[La valí de Josafat]. Colección de juicios sintéticos sobre unas doscientas figuras de la historia de la Humanidad, obra del filósofo y escritor español Eugenio d’Ors y Rovira (1882- 1954), aparecida en el Glosario (v.) catalán de 1918. Fue publicada en forma de volumen en 1921 y traducida al español en 1944 por Rafael Marquina, con prólogo del propio autor, donde precisa y justifica la forma como están escritas estas visiones: «la realidad de la cultura, sobre todo; la que sus figuras señeras simbolizan.

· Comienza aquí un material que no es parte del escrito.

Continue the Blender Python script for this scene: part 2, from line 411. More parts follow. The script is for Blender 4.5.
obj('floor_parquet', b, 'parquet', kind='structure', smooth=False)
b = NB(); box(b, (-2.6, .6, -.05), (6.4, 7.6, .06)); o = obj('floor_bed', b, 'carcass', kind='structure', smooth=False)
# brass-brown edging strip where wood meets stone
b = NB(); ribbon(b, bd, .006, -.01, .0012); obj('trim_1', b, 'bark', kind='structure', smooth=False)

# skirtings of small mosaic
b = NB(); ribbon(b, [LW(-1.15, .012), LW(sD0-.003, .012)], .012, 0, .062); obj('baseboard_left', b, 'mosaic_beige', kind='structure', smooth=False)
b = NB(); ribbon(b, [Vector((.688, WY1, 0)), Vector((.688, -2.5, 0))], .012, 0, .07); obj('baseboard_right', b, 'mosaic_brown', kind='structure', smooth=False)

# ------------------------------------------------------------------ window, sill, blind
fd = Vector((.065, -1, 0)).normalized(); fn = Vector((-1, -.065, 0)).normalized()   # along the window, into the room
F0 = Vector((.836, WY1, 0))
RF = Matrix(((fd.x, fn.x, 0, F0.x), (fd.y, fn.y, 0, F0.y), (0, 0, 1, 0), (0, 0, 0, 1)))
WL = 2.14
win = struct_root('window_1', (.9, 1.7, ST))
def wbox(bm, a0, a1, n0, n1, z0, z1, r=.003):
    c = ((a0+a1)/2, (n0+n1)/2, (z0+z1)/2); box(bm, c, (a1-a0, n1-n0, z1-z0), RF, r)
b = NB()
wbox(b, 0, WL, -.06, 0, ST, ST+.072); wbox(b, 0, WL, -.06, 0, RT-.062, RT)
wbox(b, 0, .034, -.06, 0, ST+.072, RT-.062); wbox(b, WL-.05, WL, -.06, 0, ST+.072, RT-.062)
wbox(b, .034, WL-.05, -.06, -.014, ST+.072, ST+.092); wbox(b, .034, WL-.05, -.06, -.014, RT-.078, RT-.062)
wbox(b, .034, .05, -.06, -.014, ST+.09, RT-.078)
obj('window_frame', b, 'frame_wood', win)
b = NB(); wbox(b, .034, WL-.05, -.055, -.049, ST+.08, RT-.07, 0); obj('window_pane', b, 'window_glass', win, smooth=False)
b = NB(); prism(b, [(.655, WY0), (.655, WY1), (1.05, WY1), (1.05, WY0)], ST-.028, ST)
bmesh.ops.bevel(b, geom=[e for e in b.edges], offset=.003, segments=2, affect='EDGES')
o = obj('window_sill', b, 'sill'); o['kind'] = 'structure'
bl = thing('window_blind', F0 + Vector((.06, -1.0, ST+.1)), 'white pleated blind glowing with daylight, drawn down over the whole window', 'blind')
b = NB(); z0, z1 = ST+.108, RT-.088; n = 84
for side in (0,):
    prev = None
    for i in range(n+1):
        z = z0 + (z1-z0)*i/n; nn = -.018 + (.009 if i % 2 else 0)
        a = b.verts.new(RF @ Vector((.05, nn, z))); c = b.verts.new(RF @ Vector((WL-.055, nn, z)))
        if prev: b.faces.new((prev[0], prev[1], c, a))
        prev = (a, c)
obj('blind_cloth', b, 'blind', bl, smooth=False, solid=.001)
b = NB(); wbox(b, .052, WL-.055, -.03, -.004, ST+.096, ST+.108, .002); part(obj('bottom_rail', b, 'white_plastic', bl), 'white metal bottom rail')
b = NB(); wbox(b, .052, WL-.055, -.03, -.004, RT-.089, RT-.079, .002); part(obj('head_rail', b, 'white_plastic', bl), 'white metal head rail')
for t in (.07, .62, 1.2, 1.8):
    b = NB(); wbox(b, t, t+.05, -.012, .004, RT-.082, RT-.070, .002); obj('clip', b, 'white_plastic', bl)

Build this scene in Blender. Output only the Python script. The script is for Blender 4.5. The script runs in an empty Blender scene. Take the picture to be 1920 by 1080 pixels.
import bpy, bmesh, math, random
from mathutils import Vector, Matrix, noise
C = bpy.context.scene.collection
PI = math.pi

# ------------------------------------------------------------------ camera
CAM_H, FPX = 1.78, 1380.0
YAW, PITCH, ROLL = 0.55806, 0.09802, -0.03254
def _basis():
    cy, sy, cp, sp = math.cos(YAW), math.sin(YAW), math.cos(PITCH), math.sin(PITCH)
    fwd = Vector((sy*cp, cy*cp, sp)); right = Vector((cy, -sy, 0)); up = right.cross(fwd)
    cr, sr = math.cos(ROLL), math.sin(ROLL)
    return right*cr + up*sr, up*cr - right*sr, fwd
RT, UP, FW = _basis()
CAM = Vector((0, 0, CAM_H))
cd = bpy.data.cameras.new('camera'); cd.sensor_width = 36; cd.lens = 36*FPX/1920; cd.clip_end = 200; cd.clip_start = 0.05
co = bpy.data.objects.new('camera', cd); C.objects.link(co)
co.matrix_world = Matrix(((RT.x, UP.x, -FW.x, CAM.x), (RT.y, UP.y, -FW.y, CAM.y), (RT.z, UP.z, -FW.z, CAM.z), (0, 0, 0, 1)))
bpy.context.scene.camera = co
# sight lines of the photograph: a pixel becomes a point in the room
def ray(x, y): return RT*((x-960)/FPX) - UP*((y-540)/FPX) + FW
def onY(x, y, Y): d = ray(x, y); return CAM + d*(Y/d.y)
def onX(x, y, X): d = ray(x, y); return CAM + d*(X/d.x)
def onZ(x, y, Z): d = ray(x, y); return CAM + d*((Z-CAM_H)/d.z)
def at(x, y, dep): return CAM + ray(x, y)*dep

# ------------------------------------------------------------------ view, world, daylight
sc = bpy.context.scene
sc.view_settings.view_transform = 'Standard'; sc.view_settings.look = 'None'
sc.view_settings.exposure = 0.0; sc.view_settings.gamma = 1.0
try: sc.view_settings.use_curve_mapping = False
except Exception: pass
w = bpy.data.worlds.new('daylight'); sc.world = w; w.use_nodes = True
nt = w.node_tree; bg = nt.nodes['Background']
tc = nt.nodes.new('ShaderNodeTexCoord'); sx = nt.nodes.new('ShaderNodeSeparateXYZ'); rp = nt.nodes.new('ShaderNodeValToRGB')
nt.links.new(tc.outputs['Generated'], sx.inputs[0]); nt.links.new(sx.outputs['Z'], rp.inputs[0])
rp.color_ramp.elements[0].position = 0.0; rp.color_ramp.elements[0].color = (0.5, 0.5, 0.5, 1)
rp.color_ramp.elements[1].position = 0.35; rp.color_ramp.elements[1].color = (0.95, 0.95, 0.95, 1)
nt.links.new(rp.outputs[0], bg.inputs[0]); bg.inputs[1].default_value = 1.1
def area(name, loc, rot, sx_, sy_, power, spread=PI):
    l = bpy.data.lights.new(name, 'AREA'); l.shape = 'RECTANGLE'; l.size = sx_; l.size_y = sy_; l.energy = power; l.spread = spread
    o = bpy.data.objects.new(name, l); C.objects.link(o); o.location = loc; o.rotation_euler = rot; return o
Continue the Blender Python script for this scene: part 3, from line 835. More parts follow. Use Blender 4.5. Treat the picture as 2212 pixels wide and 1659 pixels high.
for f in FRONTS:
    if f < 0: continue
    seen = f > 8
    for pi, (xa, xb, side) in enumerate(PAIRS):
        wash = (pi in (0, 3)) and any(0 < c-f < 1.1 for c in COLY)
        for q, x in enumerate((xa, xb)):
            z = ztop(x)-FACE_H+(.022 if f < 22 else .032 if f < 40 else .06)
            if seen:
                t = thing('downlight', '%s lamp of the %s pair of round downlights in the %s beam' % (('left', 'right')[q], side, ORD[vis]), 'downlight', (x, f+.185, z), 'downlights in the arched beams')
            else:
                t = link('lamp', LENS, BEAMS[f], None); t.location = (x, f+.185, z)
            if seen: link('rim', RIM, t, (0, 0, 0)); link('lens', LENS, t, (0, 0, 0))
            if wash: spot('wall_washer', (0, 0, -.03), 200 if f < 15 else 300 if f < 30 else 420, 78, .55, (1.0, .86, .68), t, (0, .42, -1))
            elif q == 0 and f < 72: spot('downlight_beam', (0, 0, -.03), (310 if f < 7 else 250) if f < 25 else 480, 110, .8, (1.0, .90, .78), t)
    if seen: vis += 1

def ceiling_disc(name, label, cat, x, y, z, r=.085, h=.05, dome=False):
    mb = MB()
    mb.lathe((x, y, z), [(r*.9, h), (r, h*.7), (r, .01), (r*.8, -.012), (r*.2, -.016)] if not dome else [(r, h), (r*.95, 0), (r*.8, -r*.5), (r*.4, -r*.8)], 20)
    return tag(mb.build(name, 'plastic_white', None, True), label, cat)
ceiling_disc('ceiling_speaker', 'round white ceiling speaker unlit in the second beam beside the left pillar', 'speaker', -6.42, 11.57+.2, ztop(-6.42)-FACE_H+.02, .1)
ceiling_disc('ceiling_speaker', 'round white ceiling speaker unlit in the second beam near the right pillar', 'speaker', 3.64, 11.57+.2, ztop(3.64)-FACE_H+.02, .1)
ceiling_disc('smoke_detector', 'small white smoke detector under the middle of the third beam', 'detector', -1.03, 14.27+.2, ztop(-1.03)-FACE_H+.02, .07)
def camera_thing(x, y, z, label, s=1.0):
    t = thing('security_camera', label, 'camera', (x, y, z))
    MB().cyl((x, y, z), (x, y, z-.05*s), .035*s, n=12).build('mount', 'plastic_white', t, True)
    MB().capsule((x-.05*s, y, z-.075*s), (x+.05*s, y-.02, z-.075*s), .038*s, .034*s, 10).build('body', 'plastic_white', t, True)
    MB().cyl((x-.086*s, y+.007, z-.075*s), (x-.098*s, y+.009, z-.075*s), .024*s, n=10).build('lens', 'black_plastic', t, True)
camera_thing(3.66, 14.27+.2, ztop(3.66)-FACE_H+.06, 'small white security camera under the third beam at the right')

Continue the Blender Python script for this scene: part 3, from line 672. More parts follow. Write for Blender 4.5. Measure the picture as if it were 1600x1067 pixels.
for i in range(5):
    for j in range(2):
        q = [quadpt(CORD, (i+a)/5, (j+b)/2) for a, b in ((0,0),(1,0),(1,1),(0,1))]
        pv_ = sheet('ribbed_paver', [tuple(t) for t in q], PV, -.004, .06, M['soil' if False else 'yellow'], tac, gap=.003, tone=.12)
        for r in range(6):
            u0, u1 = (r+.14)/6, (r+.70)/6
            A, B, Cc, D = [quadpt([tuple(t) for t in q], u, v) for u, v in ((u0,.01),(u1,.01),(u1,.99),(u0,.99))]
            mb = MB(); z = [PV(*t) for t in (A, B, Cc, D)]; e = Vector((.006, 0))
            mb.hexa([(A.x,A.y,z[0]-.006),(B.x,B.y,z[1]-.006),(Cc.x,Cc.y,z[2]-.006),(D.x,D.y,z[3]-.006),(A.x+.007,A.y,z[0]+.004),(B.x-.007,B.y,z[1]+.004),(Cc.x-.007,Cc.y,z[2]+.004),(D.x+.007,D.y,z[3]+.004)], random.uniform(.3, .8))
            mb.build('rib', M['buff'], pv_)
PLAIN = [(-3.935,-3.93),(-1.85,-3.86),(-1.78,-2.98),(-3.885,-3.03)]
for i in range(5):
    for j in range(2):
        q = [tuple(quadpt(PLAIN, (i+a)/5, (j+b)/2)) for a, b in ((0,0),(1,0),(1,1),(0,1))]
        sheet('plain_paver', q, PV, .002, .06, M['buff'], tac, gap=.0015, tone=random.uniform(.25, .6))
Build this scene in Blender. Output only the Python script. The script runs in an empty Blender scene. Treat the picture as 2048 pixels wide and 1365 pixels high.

Sacándose así ‘de puntos’, como se dice en los talleres de escultura. Quitando ‘todo lo que sobre del bloque en que la propia personalidad se halla inmersa». De esta afirmación del autor se desprende ya la calidad de estos juicios: instantáneas; cuadros plásticos de personajes ilustres en una actitud determinada; necesidad de reducir la complejidad de su pensamiento a una fórmula que permita definirlos y vincularlos a un sistema coherente de la historia del pensamiento. Todo ello de acuerdo con las directrices generales de la obra de d’Ors: necesidad de sistematización, de claridad y preponderancia del elemento plástico (que en su sistema filosófico encuentra su paralelo en las ideas-formas). «Cercana la hora del mediodía — así empieza el libro —, en el Valle entré, y vime pronto rodeado de Sombras ilustres, cada una de las cuales solicitaba de mí la gracia o el rigor de un juicio». A continuación el autor exalta el valor del pensar, glosando el pensamiento de Blas Pascal: «El hombre no es más que un junco, el más débil; pero es un junco que piensa.
No se necesita armar el universo todo para aplastarlo. Un poco de vapor, una gota de agua, bastan a darle muerte. Pero, aun cuando el universo le aplastase, el hombre sería más noble; porque sabe ser más fuerte que aquello que le mata; y el universo ignora la ventaja que tiene sobre él… Toda nuestra dignidad consiste, pues, en el pensamiento. Él es quien nos eleva, no el espacio ni la permanencia, que nosotros no sabríamos henchir. Esforcémonos, pues, en pensar bien: he aquí el principio de la moral». El autor pasa inmediatamente revista a estos juncos; surgen los juicios. Algunos de ellos nos dan una visión, aunque esquemática, total y completa de un autor y de su obra, y constituyen una intuición precisa, exacta.
Así los dedicados a Quevedo («¡Qué vocablos nerviosos y linajudos, como potros finos, los de Quevedo! ¡Qué rápidas y perfectas cópulas de sustantivos y adjetivos! ¡Qué salto de elipsis, qué trágica bacanal en el hipérbaton!… ¡Y aquel impulso frenético que fuerza las nociones vestales y es causa de que los mismos verbos intransitivos se vuelvan violentamente, prolíficamente, transitivos!…»), a Eloísa (tomada como símbolo en Diálogos de la ‘pasión meditabunda), a Bécquer (en contraposición a Espronceda, que es un piano tocado con un solo dedo, y a Zorrilla, que es una pianola, la poesía de Bécquer «parece un acordeón tocado por un ángel»), Ramón Llull, a Valera («La ‘materia’ de Juan Valera es el oro. Esto no pasa de moda»), a Unamuno, etc.
En otros apunta la nota irónica, como en los juicios de Rubens («¡Demasiado Rubens, demasiado Rubens! ¡Demasiados paquetes de carne rubicunda distribuidos por todos los museos de Europa! Llega a ser grotesca la seguridad del turista cuando, al llegar a cualquier nueva morada del arte, sabe que allí se encontrará infaliblemente una sala donde, por un módico estipendio — gratis, si es domingo o jueves — la primera señora Rubens o la segunda señora Rubens le mostrarán, complacientes, una aventajada anatomía…»), de Rubén Darío, San Juan de la Cruz, Manet, Goethe, Cervantes, etc. La serie de personajes se ha abierto con Leonardo y se cierra con Pascal. Todos ellos «hacen, pues, como un cañizal pálido a la luz de la luna». Y todos los juncos a la vez cantan a María, «el nombre del soplo misterioso que los mueve», la fuente oculta de energía. El valle de Josafat es una de las obras más difundidas de Eugenio d’Ors.